Merkel 'Disappointed' by Iran's Attitude on Israel

German Chancellor says that it not acceptable for Iran to continue to call for Israel's destruction.

Ben Ariel ,

German Chancellor Angela Merkel
German Chancellor Angela Merkel
Flash 90

German Chancellor Angela Merkel said on Monday that her country would welcome Iran's participation in negotiations aimed at ending the civil war in Syria, but also criticized the Islamic Republic for its comments against Israel.

Speaking at a news conference in Berlin, Merkel was asked whether she thought Iran could play a constructive role in Syria-related talks, Reuters reported.

"I think Iran has a lot of influence over what happens in Syria.

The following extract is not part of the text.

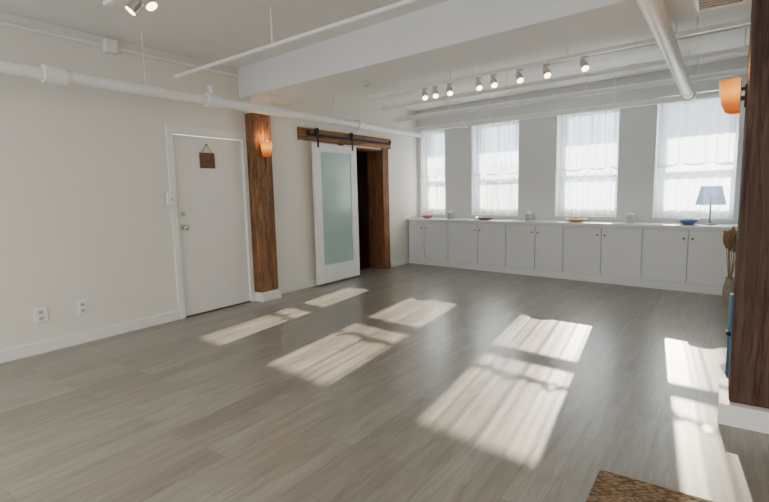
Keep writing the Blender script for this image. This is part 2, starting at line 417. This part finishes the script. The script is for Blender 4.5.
# ------------------------------------------------------------------ sconces (half-round glass shade on an iron bracket, local +x = out of the wall)
def sconce(loc, yaw, label, sc=1.0):
    t = thing('wall_sconce', label, 'wall lamp', loc, 'amber wall sconces')
    T = Matrix.Translation(loc) @ Matrix.Rotation(yaw, 4, 'Z') @ Matrix.Scale(sc, 4)
    def put(name, bm, mat, par=t, sm=True):
        bm.transform(T); return obj(name, bm, mat, par, sm)
    bm = B(); box(bm, 0.001, .010, -.03, .03, -.075, .065, .003); box(bm, .009, .033, -.012, .012, -.03, -.005); box(bm, .009, .033, -.012, .012, .03, .05)
    put('bracket', bm, 'black', t, False)
    n = 16; bm = B(); rows = []
    for z, r in ((-.11, .035), (-.095, .056), (-.04, .072), (.03, .079), (.10, .083)):
        rows.append([bm.verts.new((.035+r*1.35*math.sin(PI*i/n), -r*math.cos(PI*i/n), z)) for i in range(n+1)])
    for a, b in zip(rows, rows[1:]):
        for i in range(n): bm.faces.new((a[i], a[i+1], b[i+1], b[i]))
    bm.faces.new(rows[0])
    put('glass_shade', bm, 'amber')
    bm = B(); box(bm, .030, .034, -.06, .06, -.10, .085); put('back_plate', bm, 'bronze', t, False)
    bm = B(); ball(bm, (.08, 0, .06), .03, (1, 1, 1.7)); put('bulb', bm, 'amberw', t)
    l = bpy.data.lights.new('sconce glow', 'POINT'); l.energy = 2.2; l.color = (1, .55, .22); l.shadow_soft_size = .03
    lo = bpy.data.objects.new('sconce_light', l); COL.objects.link(lo); lo.location = T @ Vector((.09, 0, .15))
sconce((.151, 4.36, 1.97), 0, 'glowing amber sconce on the left wall timber column', .92)
sconce((5.119, 3.50, 1.88), PI, 'glowing amber sconce on the large right timber column', .9)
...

And everyone is welcome to participate constructively in the negotiations," she replied, in comments marking a change in European attitudes towards Iran since the agreement signed with world powers.

Previously, most Western powers were reluctant to see Iran have any role in diplomacy over the Syrian crisis, as Tehran is the strongest supporter of President Bashar Al-Assad and has provided him with financial and military support..

At the same time, Merkel added that Iran's opposition to Israel needed to change.

"It is not acceptable how Iran continues to talk about Israel," she said, according to Reuters. "It is a disappointment that there has been no change as far as the recognition of Israel goes."

Israel opposes the nuclear deal, saying it will not succeed in preventing Iran developing nuclear weapons and will allow the country to exert greater influence in the region.

Iranian leaders have continued to verbally attack Israel and call for its destruction, even after the nuclear deal that was signed with Western powers.

A close aide to Iran’s Supreme Leader, Ayatollah Ali Khamenei, last weekend replied to British Foreign Secretary Phillip Hammond's recent remarks that Tehran has changed its policy on Israel, and underlined that fighting the “Zionist regime” is Iran’s everlasting policy.

"Fight against the illegal Zionist regime is one of the immutable policies of Iran which has always been maintained," the aide, Seyed Mahmoud Nabavi, told the semi-official Fars news agency.

He blasted Hammond's comments and said, "Such words are incorrect since one of the driving goals of the Islamic Revolution has been campaign against the arrogant powers."

"We haven’t recognized the Zionist regime since the beginning of the Islamic Revolution and such a policy will continue," Nabavi stressed.

Hammond comments last Sunday came as he reopened the British embassy, four years after it was ransacked by an Iranian mob, forcing its closure.

Nabavi’s dismissal of the comments marks the third time that an Iranian official has commented on Hammond’s remarks since they were made.

Iran’s Foreign Ministry on Wednesday stressed that the “Zionist regime” had no place in diplomatic talks between Tehran and London.

A day earlier, the Iranian Parliament Speaker's Adviser for International Affairs Hossein Sheikholeslam blasted Hammond for what Fars described as his “interfering” remarks, and said Tehran's positions against Israel have not changed at all.

"Our positions against the usurper Zionist regime have not changed at all; Israel should be annihilated and this is our ultimate slogan," Sheikholeslam told reporters in Tehran.

Merkel’s comments are not the first time that a German official has urged Iran to rethink its stance towards Israel.

German Vice Chancellor Sigmar Gabriel, who is also Germany's economy minister, recently visited Tehran and said Iran must recognize Israel in order to have economic relations with Germany.

“Questioning [Israel's] right to existence is something that we Germans cannot accept," Gabriel said, adding, "You can't have a good economic relationship with Germany in the long term if we don't discuss such issues and try to move them along.”